A trifecta of disappointment last week...
First, the inflation number came down the track faster than expected. Then GDP lumbered across the finish line, lower than expected. And finally, at the end of last week, the poor consumer practically broke a leg in the home stretch.
As you know, dear reader, the idea behind the Fed’s ZIRP and QE policies is to stimulate demand. More demand – meaning more consumers spending more money they don’t have on more things they don’t need – is supposed to be a good thing.

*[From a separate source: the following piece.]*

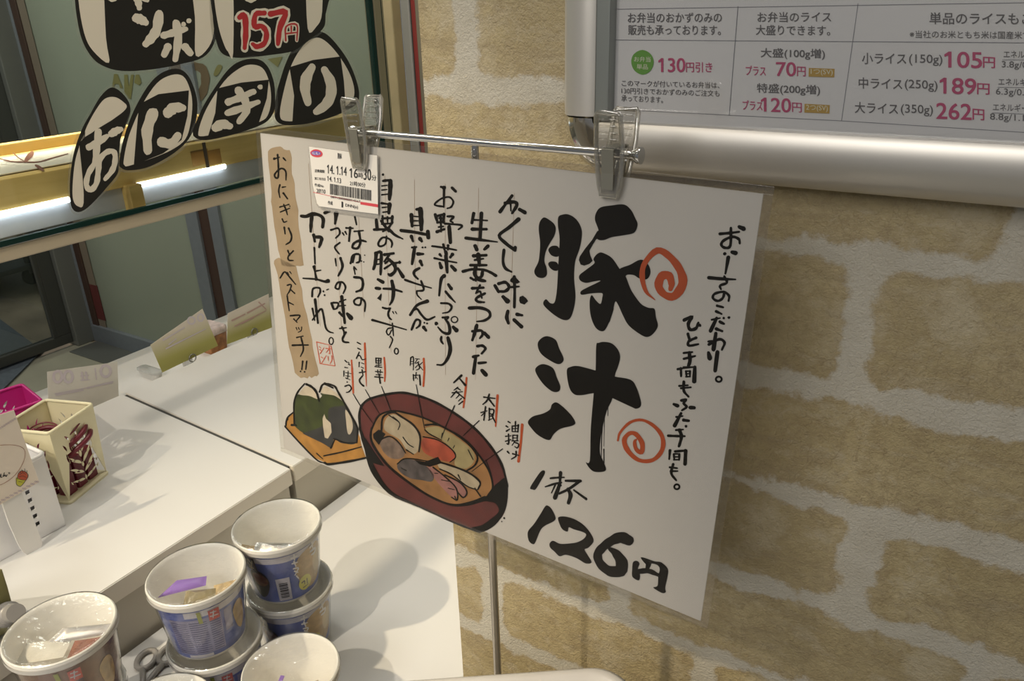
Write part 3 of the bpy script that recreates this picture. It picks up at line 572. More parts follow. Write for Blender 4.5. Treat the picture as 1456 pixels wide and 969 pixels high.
part('body_lettering', [(A, """v 236,520,14 270,522,24 312,506,18 360,514,14 386,540,16 382,596,14; s 16 308,520 303,572 300,626; s 14 320,650 328,695; s 15 330,664 374,668 370,700 358,734; s 9 325,738 330,848; s 8 318,868 346,956
s 14 398,498 432,488; v 476,500,22 472,540,14 468,572,10; s 9 440,616 488,604 500,640 472,672; s 8 520,636 530,652; s 8 538,628 548,646; s 9 500,704 466,736 497,782; s 8 470,815 476,864; s 12 505,810 519,870 490,932
s 9 604,525 616,580; s 9 544,602 592,604; s 12 572,600 564,692; s 8 600,626 662,620; s 11 632,625 642,700 622,742 588,736 600,706 642,688 682,696; s 10 575,845 592,790 636,786 636,832 614,842; s 10 602,786 590,840; d 650,830,6; d 672,790,5; d 666,836,5; s 8 598,870 616,890"""),
 (B, """s 10 326,90 336,186; s 8 336,124 370,118; v 248,174,7 335,180,9 395,196,12 420,192,20; s 9 310,300 316,246 358,240 366,266 350,302; d 388,264,7; d 396,290,7; s 6 410,254 424,248
s 12 330,320 340,400 350,482; s 9 312,382 328,464; v 312,462,7 368,386,10 386,420,9 402,508,9 425,540,8 455,550,5; c 441,606,15,24,8
s 9 506,200 494,246 470,238 486,204 520,202 540,236 524,278; s 13 444,346 458,386; s 9 455,342 490,346 480,380 456,388; s 8 500,336 542,320; s 14 514,300 524,390 535,482; s 7 490,366 540,360; s 13 498,410 522,436; v 552,418,14 578,448,22; s 8 500,520 546,514; s 9 516,510 532,552 520,586; s 10 542,546 520,590 530,612 562,616
s 8 598,104 606,146; s 12 600,166 648,174 660,210 650,250 614,266; s 9 650,310 640,356 606,352 600,326 636,308 674,338 672,402"""),
 (C3, """d 150,172,11; s 16 152,226 184,222 214,222; s 25 214,226 212,300 205,386; s 9 140,270 186,264; s 9 140,305 186,300; s 10 140,346 192,340
s 14 140,418 206,428; s 24 206,430 200,502; s 9 145,456 200,450; s 10 150,496 200,490; s 14 142,550 236,546; s 12 146,530 152,602; s 12 188,538 190,592; s 17 230,532 226,582; s 12 140,598 232,592; s 18 136,572 200,662; s 14 230,582 194,634 148,662; v 200,640,16 250,690,16 320,726,8; v 92,562,26 100,644,20; s 16 74,646 182,642
v 180,704,10 170,770,11 122,790,12 110,760,12 148,714,12 206,728,12 228,762,12 222,798,8
s 20 90,860 84,930 68,986; s 18 86,850 132,842 133,930 129,1032; s 10 95,905 130,900; s 10 95,945 130,940; s 18 164,862 242,850; s 14 206,862 160,922; s 13 170,936 212,902; s 13 164,982 230,938; v 198,900,16 248,950,22 255,1000,28 216,1038,20 196,1028,12; s 14 250,936 298,926; d 292,928,15; v 278,980,14 322,1052,22
s 22 395,520 398,570 401,616; s 18 440,472 472,466; s 27 472,468 478,560 480,646; s 9 420,532 470,536; s 9 420,570 470,570; s 9 418,610 474,610; v 306,654,20 420,668,28 540,692,26; v 536,662,22 540,715,22; s 19 394,704 408,746; s 22 468,724 484,746
s 13 400,800 438,796; v 422,798,18 412,870,20 400,942,14; s 20 450,856 496,856; s 20 472,920 486,952; d 491,800,9; d 514,798,9"""),
 (D4, """v 462,70,24 420,96,17 420,130,14 450,162,12; v 340,170,14 440,205,11 566,241,8; s 13 478,180 500,256 440,266; s 9 440,270 446,302 480,338; v 532,354,32 442,390,15 384,472,14; v 394,450,10 440,420,13 480,470,13 530,514,14 596,488,9; s 13 396,600 430,520 466,520 466,560 438,586; s 8 432,512 408,590; d 507,540,9; d 530,546,9; s 20 500,580 520,606
v 106,166,24 148,190,32; v 90,242,18 122,246,28; P 98,330 118,308 135,284 140,300 132,352; v 154,246,12 230,250,15 312,272,11; v 226,180,28 240,260,34 232,340,26 208,386,8
s 12 148,410 180,418 216,414; s 12 210,418 194,460 204,496 222,512; s 7 234,444 243,462; s 7 257,444 268,463; v 58,516,14 200,556,10 352,600,7; s 9 230,545 240,652; s 8 236,584 194,590 180,620 200,646 226,600; s 8 214,658 232,690 204,756; c 265,785,17,25,11"""),
 (E5, """d 130,104,20; s 14 104,96 140,104; s 14 130,120 128,270; s 11 128,266 62,256 54,238 110,196 176,184 210,222 192,268 158,281; v 200,104,16 230,134,26
s 20 55,335 72,392; s 15 75,346 132,330; s 18 130,332 125,402; s 11 90,365 126,365; s 14 74,402 132,396; s 14 102,340 105,482; s 12 84,442 126,436; s 18 70,482 132,460; s 13 160,350 214,352 186,386 206,402; s 12 138,412 274,424 280,442 254,462; v 174,440,22 185,575,32
v 28,606,12 130,620,12 236,640,10; s 16 124,592 136,642; s 15 165,600 164,636; s 16 94,678 106,692; s 22 144,654 152,682; s 20 202,678 184,702; s 12 48,710 140,730 238,748; s 22 146,690 158,832; v 94,752,24 106,790,32; v 194,778,26 226,812,34
v 132,862,34 105,895,18 88,1032,11
v 385,324,18 370,406,26; s 12 390,380 502,385; s 20 374,460 496,460; v 452,324,34 440,545,28; v 318,536,28 430,550,18 590,570,7; v 398,604,32 412,636,34; v 508,606,34 478,634,24; s 20 384,690 494,684; s 14 394,726 470,714; s 26 424,680 436,772; s 18 358,770 496,770; v 294,824,18 370,806,15 470,810,15 530,832,16 576,860,18; s 22 402,790 396,850 432,894 484,906; s 18 462,820 448,872 382,898; s 14 360,880 406,906
v 716,172,28 660,245,24 612,310,22; s 20 655,236 736,226 756,256 716,322; s 12 702,215 706,302; v 780,290,20 826,316,34; v 772,374,36 690,445,20 605,514,18 660,580,20 742,642,28; d 742,622,18; v 646,640,28 638,740,24 660,798,18 712,828,10"""),
 (F6, """v 168,90,24 192,124,32; v 144,150,14 182,196,15 226,242,7; v 104,250,12 168,254,13 196,284,14 170,324,10 118,336,7
s 12 118,374 168,370 146,396; v 140,386,12 168,426,16 180,480,18 168,512,18 120,500,14 78,456,9; c 220,391,28,26,11; d 64,424,17; v 210,456,28 236,482,38
s 14 108,540 104,570 122,600; v 164,548,20 184,640,22 164,720,18 120,778,13 70,780,9
s 18 374,122 470,116; s 14 440,95 404,166; s 12 416,156 442,150 456,206; s 16 482,166 410,206 420,236 476,242; v 348,292,20 440,290,19 512,316,26 526,362,24 480,398,15 412,408,8; s 16 374,492 450,486 462,520 438,552; s 20 412,440 396,500 374,568; v 478,508,20 512,542,32; s 16 418,620 460,616 486,642 454,684; s 18 382,712 428,700; v 404,706,26 384,852,20; s 17 428,766 492,760; v 458,830,22 490,866,38
v 568,98,18 600,152,28; s 18 600,82 658,70 690,110 658,146 600,148; v 638,194,30 676,232,44; P 702,42 735,12 785,68 760,82 720,76 698,62; s 14 698,112 776,106; v 734,22,30 738,150,24 735,284,26; P 780,196 808,184 836,205 854,232 822,262 786,250 776,228
v 680,318,18 670,372,22 684,422,24; s 20 758,346 802,354; v 734,394,20 796,452,34"""),
 (J, """s 13 454,110 520,104 586,96; s 13 530,70 526,190 490,206 464,186 480,156 540,130 584,146 591,176; v 588,62,16 616,74,22; d 488,247,12; v 538,236,16 562,242,22; v 512,272,18 492,384,9; v 378,412,16 470,420,15 562,424,7; s 12 485,404 502,446 456,466 462,492; s 12 486,510 474,552 440,572 406,552 420,522 480,510 516,536 514,572; s 13 434,605 476,616; s 13 428,644 466,662; s 10 398,702 456,690; v 432,690,14 390,778,18; s 15 454,716 482,730; s 15 430,765 470,780; d 480,690,9; d 516,686,10; v 426,796,16 410,906,20; s 10 374,852 400,846; s 13 378,872 450,836 486,860 468,908
s 15 208,704 262,682 236,730 250,770 290,760 306,722; d 315,740,12; s 15 234,800 246,842; s 13 290,826 240,850 242,880 306,870"""),
 (K, """v 358,8,14 366,44,22; v 416,4,18 401,126,26; c 425,182,19,17,14
s 11 195,10 252,4; s 12 196,48 270,30; v 232,8,16 236,60,16 226,96,14; s 11 155,116 192,110; s 12 176,110 178,162; s 11 195,106 268,102; v 268,102,14 264,196,20; s 10 210,130 214,166; s 10 236,130 236,166; s 8 210,130 240,128; s 8 210,147 236,146; s 8 210,166 238,164; s 10 166,226 222,222; s 10 178,241 242,235; s 12 196,198 196,258 226,296
s 12 180,322 210,316 195,340 214,364 184,386; v 130,346,12 154,356,16; v 238,368,16 264,369,24; s 9 146,430 188,424; v 178,406,12 136,486,17; s 15 194,450 228,455; d 210,490,10; s 10 144,516 192,512; s 11 94,553 150,555 202,556; s 15 168,516 180,560 164,622
s 12 105,650 100,706; s 12 138,656 212,650; v 208,652,16 204,738,24; s 10 130,674 134,712; s 8 130,672 170,672; s 11 166,674 165,712; s 8 130,692 166,692; s 8 130,711 166,710; s 10 104,760 152,766; s 9 108,786 156,785; s 12 126,740 114,800 146,846; c 150,888,17,16,13""")], .0005, ink)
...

Fed economists have bet trillions of dollars on it. Not their money, of course. Each year, since 2008, they’ve put money on the consumer nag. And each year, he’s failed to win, place or even show up. Then the following year, they’ve doubled down… with the chant “the consumer is back.”
Ersatz Money
The US economy is 70% consumer spending, reason the geniuses at the Fed. So anything they can do to boost consumer spending will also boost the economy. This sort of simpleminded logic is either breathtakingly naïve or mind-bogglingly stupid. Consumers need to have money to spend before they can spend it. If the economy is working properly, they earn it from honest bussing and schlepping.
But suppose the economy is in a funk? Then what are they supposed to do? No problem, say the economists. We’ll just create it. This ersatz money is supposed to stimulate the consumer to spend… whereupon, businesses will spring to life. They’ll offer him a job, boost his wages… and then he’ll have real money to spend!